Performance Portability of Computational Applications for Exascale Architectures: Challenges and Solutions

Mathialakan Thavappiragasam
Future of supercomputing

Performance and portability of computational applications in HPC are a major consideration when migrating them from current system platforms to upcoming exascale architectures which incorporate new designs for processor, memory, and connection technologies for both CPUs and accelerators. This talk focuses on experiences and challenges of porting and deploying GPU-accelerated applications in molecular sciences at scale on leadership computing resources. Performance portability of state-of-the-art HPC applications can be tested with mini-applications, or mini-apps. Here, I will discuss the creation of the MiniMDock miniapp, and its use in the testing of two alternative approaches for performance portability (and productivity) of highly optimized codes: direct translation between different vendorspecific programming models, and transferring from low-level, architecture-specific code to higher-level abstractions, such as middleware like Kokkos or directive-based offloading like OpenMP target offload.

Porting low level, architecture specific (for instance, warp-level) CUDA optimizations to a different architecture is a challenging task due to the very nature of such optimizations.
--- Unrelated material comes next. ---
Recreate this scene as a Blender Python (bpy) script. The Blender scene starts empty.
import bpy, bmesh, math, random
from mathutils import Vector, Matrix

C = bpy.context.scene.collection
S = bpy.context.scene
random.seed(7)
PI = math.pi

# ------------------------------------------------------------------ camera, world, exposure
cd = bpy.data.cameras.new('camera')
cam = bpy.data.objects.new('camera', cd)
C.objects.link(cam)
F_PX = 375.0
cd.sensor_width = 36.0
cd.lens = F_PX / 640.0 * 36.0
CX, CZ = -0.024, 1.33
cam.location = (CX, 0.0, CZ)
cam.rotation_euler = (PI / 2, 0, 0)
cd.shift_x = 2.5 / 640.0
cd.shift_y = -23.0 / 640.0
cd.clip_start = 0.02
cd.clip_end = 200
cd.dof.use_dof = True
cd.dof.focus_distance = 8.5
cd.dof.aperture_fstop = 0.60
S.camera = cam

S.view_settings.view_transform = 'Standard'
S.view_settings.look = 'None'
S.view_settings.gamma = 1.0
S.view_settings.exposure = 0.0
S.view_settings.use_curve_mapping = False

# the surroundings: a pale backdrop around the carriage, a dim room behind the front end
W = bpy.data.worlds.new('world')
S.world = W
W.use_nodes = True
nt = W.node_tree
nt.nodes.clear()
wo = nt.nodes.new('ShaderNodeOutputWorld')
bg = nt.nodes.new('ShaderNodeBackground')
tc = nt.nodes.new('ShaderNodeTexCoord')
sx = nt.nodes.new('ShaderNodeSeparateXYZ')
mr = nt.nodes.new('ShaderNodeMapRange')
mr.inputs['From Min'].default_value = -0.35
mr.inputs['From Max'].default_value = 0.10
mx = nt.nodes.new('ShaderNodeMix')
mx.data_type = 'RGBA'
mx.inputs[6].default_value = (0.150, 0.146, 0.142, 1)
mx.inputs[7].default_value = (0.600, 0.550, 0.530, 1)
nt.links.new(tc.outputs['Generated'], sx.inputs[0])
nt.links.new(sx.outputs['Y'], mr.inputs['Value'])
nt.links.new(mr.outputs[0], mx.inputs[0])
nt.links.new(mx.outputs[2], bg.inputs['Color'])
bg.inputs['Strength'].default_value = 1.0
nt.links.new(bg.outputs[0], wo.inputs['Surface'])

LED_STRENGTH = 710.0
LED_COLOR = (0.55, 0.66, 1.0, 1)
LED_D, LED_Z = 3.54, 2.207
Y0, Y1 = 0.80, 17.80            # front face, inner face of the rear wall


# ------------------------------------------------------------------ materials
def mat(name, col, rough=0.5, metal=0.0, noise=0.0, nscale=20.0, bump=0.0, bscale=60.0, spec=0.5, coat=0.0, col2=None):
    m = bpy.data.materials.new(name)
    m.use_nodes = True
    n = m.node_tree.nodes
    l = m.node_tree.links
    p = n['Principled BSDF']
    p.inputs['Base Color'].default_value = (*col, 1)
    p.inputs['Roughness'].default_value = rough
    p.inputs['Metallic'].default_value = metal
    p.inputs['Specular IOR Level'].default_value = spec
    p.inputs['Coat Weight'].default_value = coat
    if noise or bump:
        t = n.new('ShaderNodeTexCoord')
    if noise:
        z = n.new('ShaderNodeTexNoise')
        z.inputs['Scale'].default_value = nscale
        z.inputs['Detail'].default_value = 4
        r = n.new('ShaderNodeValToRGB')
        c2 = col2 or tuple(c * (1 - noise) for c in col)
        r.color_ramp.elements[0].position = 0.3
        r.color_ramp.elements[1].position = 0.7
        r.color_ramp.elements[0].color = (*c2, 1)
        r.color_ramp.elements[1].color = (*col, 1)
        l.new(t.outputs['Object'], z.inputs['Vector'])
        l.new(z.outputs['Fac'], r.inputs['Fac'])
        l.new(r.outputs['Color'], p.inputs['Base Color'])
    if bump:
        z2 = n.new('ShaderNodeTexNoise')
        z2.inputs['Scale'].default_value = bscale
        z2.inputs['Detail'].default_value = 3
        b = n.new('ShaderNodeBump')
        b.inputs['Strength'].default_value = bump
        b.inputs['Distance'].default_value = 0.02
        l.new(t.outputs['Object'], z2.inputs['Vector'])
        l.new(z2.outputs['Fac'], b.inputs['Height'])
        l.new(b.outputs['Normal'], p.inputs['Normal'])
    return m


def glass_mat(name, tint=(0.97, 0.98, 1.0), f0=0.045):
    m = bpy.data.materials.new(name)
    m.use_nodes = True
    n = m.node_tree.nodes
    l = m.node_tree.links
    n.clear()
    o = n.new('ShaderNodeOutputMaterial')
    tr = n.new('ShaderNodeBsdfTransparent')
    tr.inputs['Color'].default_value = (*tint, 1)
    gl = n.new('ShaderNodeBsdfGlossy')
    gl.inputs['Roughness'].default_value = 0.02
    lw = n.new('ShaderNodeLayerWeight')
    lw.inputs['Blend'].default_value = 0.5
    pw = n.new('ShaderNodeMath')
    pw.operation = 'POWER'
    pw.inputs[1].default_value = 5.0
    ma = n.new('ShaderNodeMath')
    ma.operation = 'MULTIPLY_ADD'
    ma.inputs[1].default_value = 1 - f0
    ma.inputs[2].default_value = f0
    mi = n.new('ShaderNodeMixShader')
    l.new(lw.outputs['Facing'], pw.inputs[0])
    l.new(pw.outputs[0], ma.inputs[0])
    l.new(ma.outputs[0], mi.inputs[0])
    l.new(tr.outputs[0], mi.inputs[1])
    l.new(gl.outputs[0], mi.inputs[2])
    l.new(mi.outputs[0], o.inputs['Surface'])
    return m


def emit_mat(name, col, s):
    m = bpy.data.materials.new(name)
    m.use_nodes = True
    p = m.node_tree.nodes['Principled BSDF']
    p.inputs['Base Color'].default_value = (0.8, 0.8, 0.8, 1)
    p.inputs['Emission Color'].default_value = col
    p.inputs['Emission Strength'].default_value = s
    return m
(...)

It requires maintaining different versions for each architecture, reducing productivity, but often can provide close to 2X speedups over higher-level versions, which are easier to maintain and port. The speedup for OpenMP target offload can be, further enhanced by the compiler level optimization. Next, I will talk about execution methods used to deploy these applications at scale, and dealing with highly variable loads and loadbalancing problems using novel OpenMP dynamic task-to-gpu scheduling strategies which efficiently distribute tasks across multiple GPUs.